Take Donald Trump. Months into Hong Kong’s protests, pundits condemned the US president’s silence on the issue. CNN later reported that Trump promised Chinese leader Xi Jinping that, to push trade talks forward, he would not back the pro-democracy movement. He also asked Beijing to investigate two political rivals, senator Elizabeth Warren and former vice president Joe Biden.

Yet it seems that vice president Mike Pence read a recent call for a return to hypocrisy in public life. In an Oct. 24 speech, Pence said Trump “from early on” told the Chinese to back off, and credited him for the withdrawal of the controversial extradition bill at the heart of the conflict—a victory actually paid for in the blood, sweat, and tears of demonstrators.

Pence also righteously criticized the NBA and Nike for bending to Chinese demands. Those accusations fell flat with the knowledge that Trump essentially did the same thing weeks before.

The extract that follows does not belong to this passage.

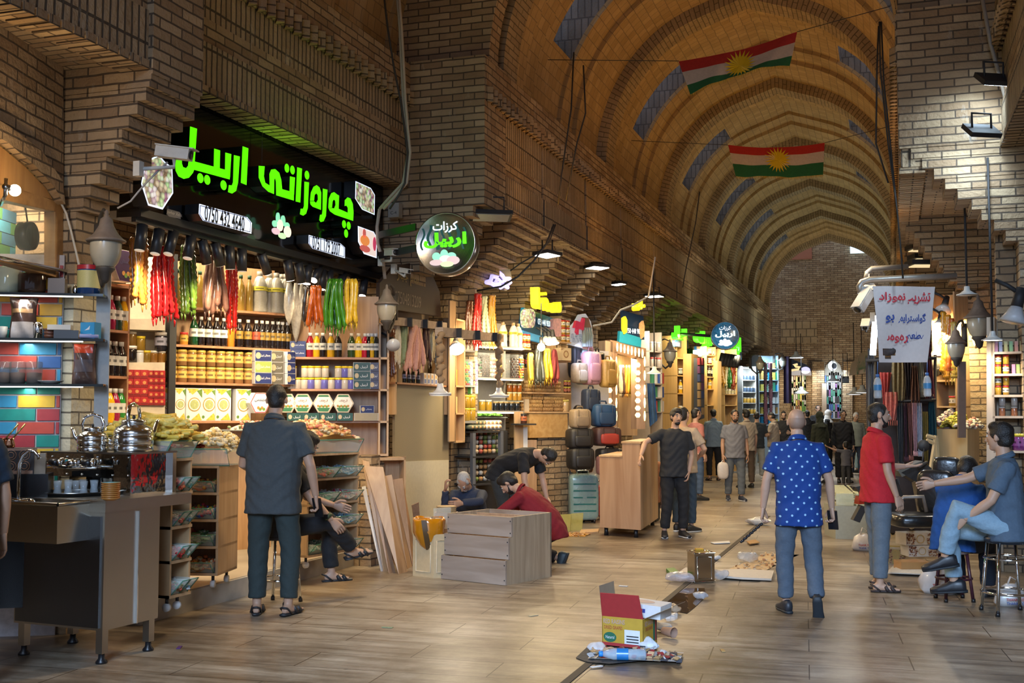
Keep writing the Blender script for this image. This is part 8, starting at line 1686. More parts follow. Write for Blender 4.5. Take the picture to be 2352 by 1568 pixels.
cctv(PT(1982,690,11.6),(-.5,-.6,-.9),'dark white camera on the left end of the banner pole',PT(1977,668,11.7),.26,.11);cctv(PT(1996,664,12.1),(.3,-.8,-.5),'cream camera hanging under the upper pole by the banner',PT(1992,640,12.1),.2,.1);cctv(PT(1988,745,12.1),(-.1,-.8,-.6),'small cream camera low behind the banner edge',PT(2004,728,12.1),.13,.07)
QW=Plane(PT(2004,900,11.4),PT(2150,900,11.5));cor=[QW.hit(2004,657),QW.hit(2150,658),QW.hit(2128,832),QW.hit(2019,832)]
e=empty('banner',cor[0],'white cloth banner with hand painted red and blue Kurdish lettering and a burnt hole','banner');BN=lambda u,v,o=0:cor[0].lerp(cor[1],u).lerp(cor[3].lerp(cor[2],u),v)-QW.n*(.02*math.sin(u*5+v*3)+o)
k=MB();w_=22;hh_=22
for j in range(hh_):
 for i in range(w_):
  u,v=(i+.5)/w_,(j+.5)/hh_
  if((u-.22)/.13)**2+((v-.87)/.075)**2<1:continue
  k.add([BN(i/w_,j/hh_),BN((i+1)/w_,j/hh_),BN((i+1)/w_,(j+1)/hh_),BN(i/w_,(j+1)/hh_)],[(0,1,2,3)],0,True)
part('cloth',k,mat((.62,.56,.54),.8,var=.08),e)
RDP=mat((.55,.03,.05),.7);BLP=mat((.03,.07,.30),.7)
for tx_,cy,cx,hgt,wd,m_ in(('تشریب',.155,.72,.14,.42,RDP),('نەوزاد',.15,.28,.12,.42,RDP),('گواسترایەوە',.42,.62,.12,.50,BLP),('بۆ',.43,.24,.10,.14,BLP),('مطعم',.67,.74,.13,.30,BLP),('ڕەوەند',.68,.33,.12,.42,RDP)):
 k=MB();sc=(cor[3]-cor[0]).length;put_text(k,tx_.replace('ۆ','و').replace('ڕ','ر'),BN(cx,cy,.012),hgt*1.15*sc,QW.t,-QW.n,0,.022,True,wd*.68);part('lettering',k,m_,e)
k=MB();k.ball(QW.hit(2039,806,.05),V((.08,.03,.05)),10,7);part('scorched_edge',k,mat((.06,.05,.05),.8,var=.8),e)
for px,py,c in((2016,876,0),(2130,872,1)):p=QW.hit(px,py+20);e=empty('water_bottle',p,'small water bottle hung as a weight from the %s corner of the banner'%('left','right')[c],'bottle','bottles weighting the banner');k=MB();k.lathe([(.035,-.08),(.04,-.06),(.037,0),(.04,.07),(.03,.11),(.016,.13)],p,14);part('body',k,mat((.6,.66,.72),.06,alpha=.5),e);k=MB();k.tube([p+V((0,0,.0)),p+V((0,0,.055))],.041,14,cap=False);part('paper_label',k,mat((.04,.20,.42),.4),e);k=MB();k.tube([p+V((0,0,.13)),p+V((0,0,.16))],.018,8);k.tube([p+V((0,0,.15)),QW.hit(px,830)],.004,4);part('cap',k,mat((.05,.15,.4),.4),e)
QC=Plane(PT(1985,900,13.6),PT(2150,900,13.3));rg=random.Random(4)
def scarf(x0,x1,y0,y1,d,col,label,folds=3,var=.7,sc=40,group='scarves hung on the right'):
 a=QC.hit(x0,y0,d);b_=QC.hit(x1,y0,d);c=QC.hit(x0,y1,d);h=a.z-c.z;ph=rg.uniform(0,6)
 k=MB();k.grid(lambda u,v:a.lerp(b_,.5+(u-.5)*(.7+.3*math.sin(v*2.5+ph)))+V((0,0,-h*v))+QC.n*(.05*math.sin(u*6.28*folds+v*1.5+ph)),14,10);k.grid(lambda u,v:a.lerp(b_,.5+(.5-u)*(.7+.3*math.sin(v*2.5+ph)))+V((0,0,-h*v))+QC.n*(.05*math.sin((1-u)*6.28*folds+v*1.5+ph)+.012),14,10)
 o=tag(k.build('scarf',mat(col,.85,var=var,scale=sc)),label,'scarf',group)
 if y1-y0>60:k=MB();[k.tube([a.lerp(b_,f)+V((0,0,-h))+QC.n*.01,a.lerp(b_,f)+V((0,0,-h-.06))+QC.n*.01],.005,4)for f in(.15,.3,.45,.6,.75,.9)];part('tassels',k,mat(tuple(min(1,x*1.3)for x in col),.9),o,None,True)
for x0,x1,y0,y1,d,c,nm in((1992,2010,800,965,.05,(.03,.03,.035),'black bead trimmed'),(1998,2018,930,1010,.0,(.16,.19,.15),'sage green'),(2018,2048,855,930,-.12,(.42,.06,.045),'red and white checked'),(2030,2062,900,965,-.16,(.50,.14,.10),'second red and white checked'),(2046,2078,822,920,-.1,(.20,.15,.07),'olive and gold'),(2074,2100,830,910,-.08,(.03,.02,.02),'black'),(2088,2112,840,920,-.14,(.12,.05,.025),'dark brown'),(2104,2126,830,900,-.1,(.38,.36,.28),'cream'),(2120,2146,790,905,-.02,(.16,.03,.035),'dark red patterned'),(2058,2074,925,1060,-.1,(.05,.05,.05),'black multicolour trimmed'),(2072,2086,925,1048,-.08,(.10,.04,.05),'wine coloured'),(2084,2096,925,1045,-.12,(.22,.08,.06),'rust striped'),(2094,2106,925,1035,-.16,(.50,.28,.28),'pink and white'),(2104,2118,925,1036,-.1,(.48,.48,.52),'white and grey'),(2118,2132,945,1075,-.06,(.24,.16,.03),'gold and black'),(2128,2150,910,1010,-.0,(.01,.06,.075),'dark teal')):scarf(x0,x1,y0,y1,d,c,'%s scarf hanging on the scarf stall behind the man in red'%nm)
k=MB();k.tube([QC.hit(1990,828,-.05),QC.hit(2150,822,-.05)],.02,6);k.tube([QC.hit(2050,922,-.1),QC.hit(2150,918,-.1)],.015,6);[k.tube([QC.hit(x,815,.05),V((QC.at(x,0,.05).x,QC.at(x,0,.05).y,0))],.02,6)for x in(1996,2148)];tag(k.build('scarf_rack',BLKM),'dark rail stand carrying the scarves on the right','rack')
k=MB();a=QC.at(1996,.1,.25);b_=QC.at(2150,.1,.25);k.slab([a,b_,b_+V((0,0,2.1)),a+V((0,0,2.1))],QC.n*.05);tag(k.build('backing_cloth',mat((.025,.02,.022),.9,var=.5,scale=12)),'dark cloth backing the scarf stall','cloth')
p=PT(2008,775,13.0);k=MB();k.tube([p+V((-.02,0,-.2)),p+V((.02,0,.25))],.035,10);tag(k.build('tube_lamp',emis((.75,.9,1),14)),'bright white tube lamp standing left of the banner','lamp');light('POINT',p+V((-.1,-.1,0)),30,(.7,.85,1),.1)
QN2=Plane(PT(2138,900,14.0),PT(2224,900,13.6));zn=unit('shelf_unit',QN2,2146,2200,(996,932,872,812),'brightly lit oak shelves of the nut shop right of the scarves',OAK,.3,wood((.60,.42,.18),(.70,.52,.26),.6),zlo=.1,ztop=3.0)
k=MB();k.slab([QN2.at(2138,.05,-.3),QN2.at(2222,.05,-.3),QN2.at(2222,QN2.hit(2180,985,-.3).z,-.3),QN2.at(2138,QN2.hit(2180,985,-.3).z,-.3)],QN2.n*.25);tag(k.build('counter',wood((.58,.40,.18),(.68,.50,.26),.6)),'pale oak counter front of the nut shop right of the scarves','counter')
light('AREA',QN2.hit(2180,760,-.1),75,(1,.80,.40),.5,QN2.hit(2180,900,.3));zc=QN2.hit(2180,985,-.3).z
for j in range(3):goods(QN2,2184,2198,zn[1+j],2,'jar',.12,[(.42,.24,.03)],(.45,.03,.03),(.6,.5,.4),'jar with red lid on the lit oak shelves of the nut shop','jars of the nut shop',cat='jar')
for i,(x0,x1,c,sh)in enumerate(((2140,2160,[(.45,.3,.3),(.5,.45,.35)],'chip'),(2160,2190,[(.36,.34,.04),(.45,.36,.06)],'chip'),(2190,2222,[(.6,.5,.35),(.5,.2,.15),(.55,.5,.45)],'chip'))):a=QN2.at(x0,zc+.02,-.3);b_=QN2.at(x1,zc+.02,-.3);heap('nuts',a,b_-a,QN2.n*.35,6,6,lambda u,v:(.22 if i<2 else .1)*math.sin(math.pi*min(1,max(.05,u)))*(.3+.7*v),c,.04,'heap of %s on the nut shop counter'%('pink nuts','green pistachios','mixed white sweets')[i],'nuts',i+40,160,sh)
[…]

The vice president offered similar rhetoric at a meeting of space agency leaders Monday, calling for cooperation with “freedom-loving nations.” The international crowd got a kick out of that, since Russia remains America’s biggest partner in space—not to mention Trump’s obvious preference for authoritarian leaders over democratically elected ones.

But China, a major space power, was largely excluded from the ostensibly apolitical conference due to wrangling over visas. Beijing said the US had “weaponized” visas, while US conference organizers blamed late applications. Whether this diplomatic gamesmanship is trade war posturing or part of the White House decision to recognize China as a “strategic and economic rival,” in Pence’s words, is hard to say.

China is stifling freedom at home and abroad, and abusing the international trade system. There is much work to be done defending the basic rights of people to live and speak freely. But can a White House unable to decide from week to week whether it supports ethnic cleansing in Syria, or if the brutal state-sponsored murder of a journalist is acceptable, make that case?